Tuesday, June 11th 2024, 6:03 pm
There's nothing official yet, but there are signs that Israel and Hamas may be close to accepting President Biden’s bold proposal to end the fighting in Gaza, a comprehensive three-stage peace plan that was overwhelmingly endorsed Monday by the United Nations Security Council.
Congress is paying close attention to these developments, primarily for reasons of national security and humanitarian concern, but also because the conflict and how various aspects of it have been handled have become political wedge issues.
"Everything right now based around this is politicized," said Oklahoma Senator James Lankford.
Senator Lankford (R-Okla.) says that it helps neither Israel nor the United States.

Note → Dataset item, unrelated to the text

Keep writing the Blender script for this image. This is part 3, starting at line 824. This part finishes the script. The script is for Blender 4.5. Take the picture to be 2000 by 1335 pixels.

He says the focus needs to be on the basic tenets of Biden's proposal: getting the remaining hostages released, a cessation of hostilities, and figuring out governance in Gaza moving forward.
"And...that’s not Israel running Gaza," Lankford insisted, "the Gazan people need to be able to do that, but it also can’t be Hamas that’s running it."
In the wake of the UN Security Council's backing of the Biden ceasefire proposal Monday, Israeli Prime Minister Netanyahu reportedly assured Secretary of State Antony Blinken that he was committed to the plan, leaving it up to Hamas.
"It is on Hamas to move forward with this proposal or not," Secretary Blinken stated plainly.
Hamas officials on Tuesday, according to reports, signaled they are ready to talk, but Lankford warns that it follows a familiar pattern and doesn't mean a deal is imminent.
"They will say we need to be able to talk more," Lankford explained, "but the issue is they want to be able to remain in power at the end of it."
And that, says Senator Lankford, is a non-starter for both Israel and the United States.
Meanwhile, political differences have so far kept Congress from agreeing on how to express its disapproval of the International Criminal Court's decision to issue arrest warrants for both Hamas leaders and Prime Minister Netanyahu.
Lankford says this should be a non-partisan issue
"When the International Criminal Court does an equivalency between Hamas terrorists and Netanyahu and the leadership of Israel, in saying those two are equivalent,” said Lankford, "they are not equivalent."
Prime Minister Netanyahu is currently scheduled to address Congress on July 24, a speech that is already generating a very political response. Numerous progressive Democrats who disagree with his policies are already vowing not to attend.